Sadece
gazete haberlerinden ve köşe yazılarındaki yorumlardan yurttaki ve dünyadaki tüm olayların gerçek nedenlerini anlamanız pek mümkün değildir.
Olsa olsa hemen her olayda taraf konumuna girersiniz ve olayın aktörleri hakkında pek adil olmayan kararlara varırsınız.
Bir de zaten tutkularınız ve saplantılarınız varsa, kararlarınız zaten ön yargılara dayalıdır.
Eğer
Fenerbahçe taraftarı iseniz, Aziz Yıldırım'ın merkezinde bulunduğu gelişmelerde Fenerbahçe düşmanlığına dayalı bir
komplo vardır.
O anda "Futbolda
şike" olayının özü sizin için pek önemli değildir.
Ya da
CHP oydaşı iseniz TBMM'yi boykot etme kararının sorumlusu iktidardaki AK Parti'dir.
CHP'nin daha önceki
Anayasa değişikliği çalışmalarını da neden boykot ettiğini veya
Ergenekon sanıklarını neden
aday listelerine yerleştirdiğini sorgulamaya gerek görmezsiniz.
Global ön yargılar
Global sorunlara ilişkin kesinleşmiş ön yargılarınız olduğunda da, Kaddafi'nin yaptıklarını değerlendirmek yerine "Siyonizm"in veya "
Amerikan emperyalizmi" nin
Libya olaylarındaki parmağını aramayı yeğ tutarsınız.
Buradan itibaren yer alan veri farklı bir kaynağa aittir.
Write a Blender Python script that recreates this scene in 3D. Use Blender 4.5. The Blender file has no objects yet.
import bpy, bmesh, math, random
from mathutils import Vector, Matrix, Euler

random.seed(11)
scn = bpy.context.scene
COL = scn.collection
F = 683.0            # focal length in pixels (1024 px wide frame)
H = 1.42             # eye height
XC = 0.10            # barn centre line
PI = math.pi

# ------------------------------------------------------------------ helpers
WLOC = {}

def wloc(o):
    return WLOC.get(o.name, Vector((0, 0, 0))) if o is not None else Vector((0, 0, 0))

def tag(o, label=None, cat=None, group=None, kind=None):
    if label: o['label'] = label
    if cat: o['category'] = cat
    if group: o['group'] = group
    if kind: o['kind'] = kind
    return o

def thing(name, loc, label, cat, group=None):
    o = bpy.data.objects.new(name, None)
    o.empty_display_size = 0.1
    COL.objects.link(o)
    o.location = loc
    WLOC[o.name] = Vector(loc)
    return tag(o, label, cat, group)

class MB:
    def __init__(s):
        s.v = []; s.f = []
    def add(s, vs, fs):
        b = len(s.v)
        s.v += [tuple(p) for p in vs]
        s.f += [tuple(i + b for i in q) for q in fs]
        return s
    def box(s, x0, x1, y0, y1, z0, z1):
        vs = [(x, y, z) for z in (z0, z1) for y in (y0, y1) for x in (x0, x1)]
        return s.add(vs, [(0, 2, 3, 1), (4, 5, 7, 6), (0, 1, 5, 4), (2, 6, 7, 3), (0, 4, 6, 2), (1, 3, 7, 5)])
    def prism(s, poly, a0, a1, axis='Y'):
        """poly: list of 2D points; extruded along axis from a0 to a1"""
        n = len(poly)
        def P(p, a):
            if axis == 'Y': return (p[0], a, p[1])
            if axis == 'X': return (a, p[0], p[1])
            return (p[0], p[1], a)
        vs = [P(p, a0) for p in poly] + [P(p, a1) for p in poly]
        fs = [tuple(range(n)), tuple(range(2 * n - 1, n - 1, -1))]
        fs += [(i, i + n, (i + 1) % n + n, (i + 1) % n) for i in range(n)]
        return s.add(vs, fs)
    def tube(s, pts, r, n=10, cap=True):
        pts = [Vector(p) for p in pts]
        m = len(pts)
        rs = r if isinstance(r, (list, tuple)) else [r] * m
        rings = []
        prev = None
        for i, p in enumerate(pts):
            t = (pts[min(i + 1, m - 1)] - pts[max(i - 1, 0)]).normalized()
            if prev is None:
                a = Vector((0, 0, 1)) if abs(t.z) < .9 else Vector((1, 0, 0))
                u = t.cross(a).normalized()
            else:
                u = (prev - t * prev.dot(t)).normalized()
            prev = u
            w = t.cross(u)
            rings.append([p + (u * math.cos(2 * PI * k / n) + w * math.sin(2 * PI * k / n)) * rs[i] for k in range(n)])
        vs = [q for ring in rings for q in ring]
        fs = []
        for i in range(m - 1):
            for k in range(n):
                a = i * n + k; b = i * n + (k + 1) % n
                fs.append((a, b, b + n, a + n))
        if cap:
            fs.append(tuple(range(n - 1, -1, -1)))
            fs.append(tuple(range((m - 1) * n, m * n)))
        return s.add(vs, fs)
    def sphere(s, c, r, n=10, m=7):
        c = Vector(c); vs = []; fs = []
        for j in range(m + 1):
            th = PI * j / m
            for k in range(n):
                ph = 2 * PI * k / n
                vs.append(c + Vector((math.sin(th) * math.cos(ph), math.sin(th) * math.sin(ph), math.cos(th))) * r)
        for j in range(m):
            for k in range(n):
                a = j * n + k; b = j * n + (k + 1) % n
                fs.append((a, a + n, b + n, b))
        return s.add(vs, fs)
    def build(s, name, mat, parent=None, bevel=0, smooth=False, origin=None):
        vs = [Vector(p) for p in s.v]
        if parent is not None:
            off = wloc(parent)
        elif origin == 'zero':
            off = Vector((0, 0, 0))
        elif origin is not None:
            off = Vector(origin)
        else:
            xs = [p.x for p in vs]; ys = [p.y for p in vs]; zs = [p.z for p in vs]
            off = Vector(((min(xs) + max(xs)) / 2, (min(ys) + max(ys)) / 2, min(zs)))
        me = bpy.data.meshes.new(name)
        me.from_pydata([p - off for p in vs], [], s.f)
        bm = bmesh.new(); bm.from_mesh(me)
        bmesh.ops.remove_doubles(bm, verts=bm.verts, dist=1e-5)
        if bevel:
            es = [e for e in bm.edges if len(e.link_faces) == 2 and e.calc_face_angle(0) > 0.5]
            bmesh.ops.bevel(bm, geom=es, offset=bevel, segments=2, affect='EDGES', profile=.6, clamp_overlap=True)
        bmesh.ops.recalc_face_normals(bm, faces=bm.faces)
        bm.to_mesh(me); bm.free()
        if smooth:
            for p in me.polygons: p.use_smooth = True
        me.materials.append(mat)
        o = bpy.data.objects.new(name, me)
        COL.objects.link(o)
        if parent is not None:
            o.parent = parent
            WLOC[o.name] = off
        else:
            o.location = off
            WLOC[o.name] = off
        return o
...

Oysa yurttaki ve dünyadaki olaylar karmaşık içeriklere sahiptir.
Bir gazete haberindeki yahut bir günlük yorumdaki içerik, olayları bütün boyutları ile anlamamıza yetmez.
Zaten bu nedenle gazetecilerin "
Tarih" i değil "Tarihin taslağı"nı yazdıkları söylenir.
Nadir Nadi anılarında Cumhuriyet'in
Viyana muhabiriyken 2'nci Dünya Savaşı'nın başlamasını yani Almanya'nın Polonya'ya saldırmasını nasıl atladığını anlatırken "Çünkü o gece Viyana Senfoni Orkestrasının konserindeydim" der.
Tarihi ıskalamak
Buna benzer bir anekdotu da Kemal Tahir'den duymuştum.
Balkan Savaşı'nda yurtları Bulgarlar tarafından zaptedilen Türk
köylüsü İstanbul'a göçtüğünde, gazeteciler "Bulgar nasıl aldı sizin yöreleri" diye sormuşlar ona...
Köylü "Bilemiyorum, ben o gün şehre, pazara gitmiştim" demiş.
Osmanlı'nın bitişinin ön işareti olan Balkan Savaşı yenilgisini, pazara gittiği için atlamış yani.
Gerçekten çok karmaşık boyutları olan ve bazıları tarihin yönünü etkileyecek olayların bir güncel haberde veya yorumda anlatılmasını, Beethoven'in bir konçertosunun kavalla çalınması çabasına benzetenler vardır.
Acele yargılar
Bu haber ve yorumlara dayalı olarak kitlelerin "Bu haklı- Bu haksız" benzeri yargılara varmaları ve daha da ötesi sokaklara dökülüp
eylem koymaları gerçekten yanlıştır.
Saplantılı taraftar olmak, ön yargılarla olaylara bakmak, bir yanlı haberin veya yorumun güdümünde nefret üretmek, toplumsal bir hastalıktır.
Ne yazık ki bu hastalığın en fazla etkili olduğu bir coğrafyadayız.
Bereket bu coğrafya için istisnai bir durum olan çok partili demokrasimiz var.
Eksiklere ve aksaklıklara rağmen temel hak ve özgürlükler, çok seslilik, hukukun üstünlüğü ve şeffaflık gibi olgular, siyasal yaşamımızın yükselen değerleri.
Bu ortamda insanların olaylara daha sağlıklı bakabilmesi için sayısız imkan vardır.
Kendimiz tarihin taslağındaki boşluklara göre değil gerçek tarih boyutundaki gerçeklere göre şartlandırmayı denememiz daha doğru değil midir?